Questa critica espone molto bene come l'attuale dibattito sulla sicurezza e tutte le disposizioni che il governo vorrà prendere in merito saranno inutili, perché, senza obbligo di citazione, tutte le proposte continuano a vertere sui criminali e non sul crimine. Per me che il criminale sia oggi identificato solo ed esclusivamente con l'immigrato è praticamente un dettaglio, perché mi piacerebbe dire e pretendere dai nostri politici: “se stiamo parlando di sicurezza contro i criminali, allora il governo deve sì garantire la sicurezza dai criminali immigrati, ma anche lo spacciatore camorrista è un criminale, anche l'usuraio è un criminale, anche l'estortore di pizzo mafioso è un criminale, anche l'imprenditore che non rispetta la Legge 626 è un criminale; tutti questi criminali mettono a rischio la sicurezza delle nostre città, dei nostri luoghi di lavoro, delle nostre vite e della nostra dignità”.
Ovviamente ci sono sotto milioni di voti che sono stati presi attraverso meccanismi di manipolazione della verità, ed è dannatamente difficile mostrare come una gestione esclusivamente repressiva dei criminali non risolve il problema.

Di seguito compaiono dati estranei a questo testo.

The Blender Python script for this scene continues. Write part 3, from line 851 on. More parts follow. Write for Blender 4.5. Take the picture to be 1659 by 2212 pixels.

Nessuno può negare, però, che la criminalità sia un fatto sociale, sono stati raccolti milioni di voti grazie all'argomento. Ora io non pretendo affatto che un qualche partito politico italiano prenda in considerazione le cause sociali della criminalità in Italia; non lo farebbero perché non possono, perché scoprirebbero tutto il verminaio delle loro responsabilità e per loro sarebbe un tracollo di rispettabilità. Posso però chiedere che si inizi a gestire il problema della sicurezza in Italia a partire dal crimine invece che dal criminale.
Dobbiamo chiederlo e pretenderlo, perché al cittadino aggredito, alla donna violentata, alla casa svaligiata, all'esercizio incendiato, interessa che non sia aggredito, che non sia violentata, che non sia svaligiata, che non sia incendiato. Cosa è meglio: che il crimine sia prevenuto o che un criminale sia punito?
La sicurezza deve essere una percezione eterica (cioè televisiva) oppure una condizione di vita concreta?
Quando accadono dei reati particolarmente violenti come un omicidio o uno stupro, noi cittadini non sappiamo nient'altro se non ciò che ci turba e c'indigna. Sindaci e ministri arrivano in televisione ad accusare amministratori dell'opposto schieramento e a pretendere maggiori mezzi contro i criminali. Ma i sindaci dovrebbero essere ben gli ultimi a darci dentro d'ordalia, perché loro in quanto amministratori di città hanno tutti i mezzi a disposizione per evitare il crimine.
Un crimine non viene commesso solo perché ci sono liberi in circolazione degli esseri abietti, con nessuna considerazione per la vita e per la proprietà; il crimine avviene quando gli intenti criminali trovano le condizioni idonee per realizzarsi. Gli immigrati non producono degrado; come tutti gli esseri umani si adattano a quello che trovano per sopravvivere.
Centomila poliziotti in più sono una spesa sostenibile, e sono persino d'accordo con un potenziamento della vigilanza, ma certamente non credo che sarà questa a far cessare il problema della sicurezza in Italia. Se invece si chiedesse ai sindaci e agli amministratori di cambiare le loro idee riguardo a come cono state disegnate le città e i territori che amministrano?
Sicuramente ci prenderanno per matti, perché stiamo ribaltando le loro prospettive per avere un mondo che è più al servizio “nostro” (dei cittadini) che al “loro” (del potere). Ma oltre a un cambiamento delle leggi, l'unica vera soluzione è cambiare del tutto gli ambienti che permettono al crimine di essere praticato.